I did hold my tongue… pretty much. We spent thousands of dollars on the workbooks and I expect that our test scores did improve. I was only there for another year-and-a-half so I am not aware of the long-term results. I expect that in terms of the test scores, they delivered the desired score increases. I did not use the materials much. We did some exercises before the test so the kids would be used to the multiple-choice format. The thing is, my class’ scores were pretty high anyway. Even before our investigative task force, our scores were fine. Most of the best of what happened in our room was not tested anyway. Pencil-and-paper-fill-in-the-dot tests do not truly measure reading ability let alone a kid’s passion to read. They don’t accurately measure problem solving ability or curiosity or motivation or pleasure seeking knowledge. I guess my big question is, what did they miss? All of those children who practiced taking the high stakes test hour after hour, day after day… What might they have done in school that was a better use of their time?

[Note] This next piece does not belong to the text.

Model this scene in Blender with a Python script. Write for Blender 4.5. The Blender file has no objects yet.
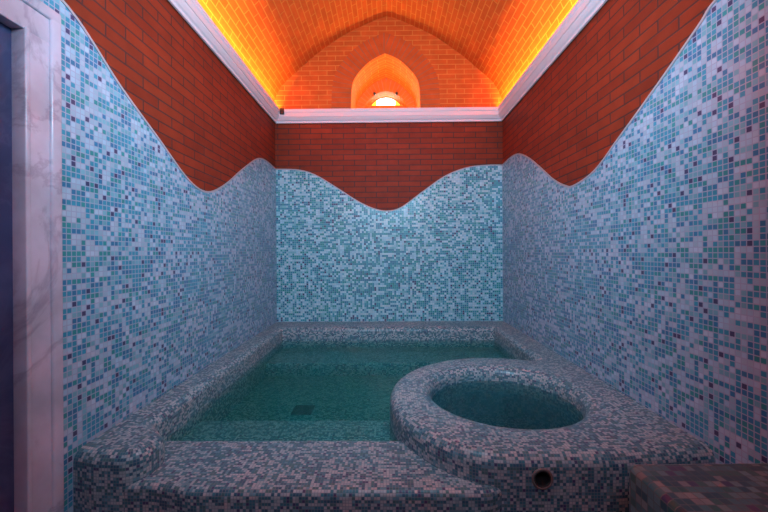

This following poem is something I posted a couple years ago, but I think it fits here as well. I am a teacher of little kids. I don't just teach math or reading or social studies. I don't just teach children to take tests. I teach children. This poem by Ina Hughes reminds me.
We pray for children
who put chocolate fingers everywhere
who like to be tickled
who stomp in puddles and ruin their new pants
who sneak popsicles before supper
who erase holes in math workbooks
who can never find their shoes
And we pray for those
who stare at photographers from behind barbed wire
who can't bound down the street in a new pair of sneakers
who never "counted potatoes"
who are born in places we wouldn't be caught dead
who never go to the circus
who live in an x-rated world
We pray for children
who bring us sticky kisses and fistfuls of dandelions
who sleep with the dog and bury goldfish
who hug us in a hurry and forget their lunch money
who cover themselves with band-aids and sing off key
who squeeze toothpaste all over the sink
who slurp their soup
And we pray for those
who never get dessert
who have no safe blanket to drag behind them
who watch their parents watch them die
who can't find any bread to steal
who don't have any rooms to clean up
whose pictures aren't on anybody's dresser
whose monsters are real
We pray for children
who spend their allowance before Tuesday
who throw tantrums in the grocery store and pick at their food
who like ghost stories
who shove dirty clothes under the bed and never rinse out the tub
who get visits from the tooth fairy
who don't like to be kissed in front of the carpool
who squirm in church or temple and scream in the phone
whose tears we sometimes laugh at and whose smiles can make us cry
And we pray for those
whose nightmares come in the daytime
who will eat anything
who have never seen a dentist
who aren't spoiled by anybody
who go to bed hungry and cry themselves to sleep
who live and breathe but have no being
We pray for children who want to be carried and for those who must
for those we never give up on
and for those who don't have a second chance
For those we smother... and for those who will grab the hand of
anybody kind enough to offer it.
Ina J. Hughes
At school we have a moment of silence every day. "Please pause for a moment of silence," says the child who reads the announcement. It used to mean nothing to me. It was just this little moment where I would mentally prepare for the school day ahead. Now I pray for children.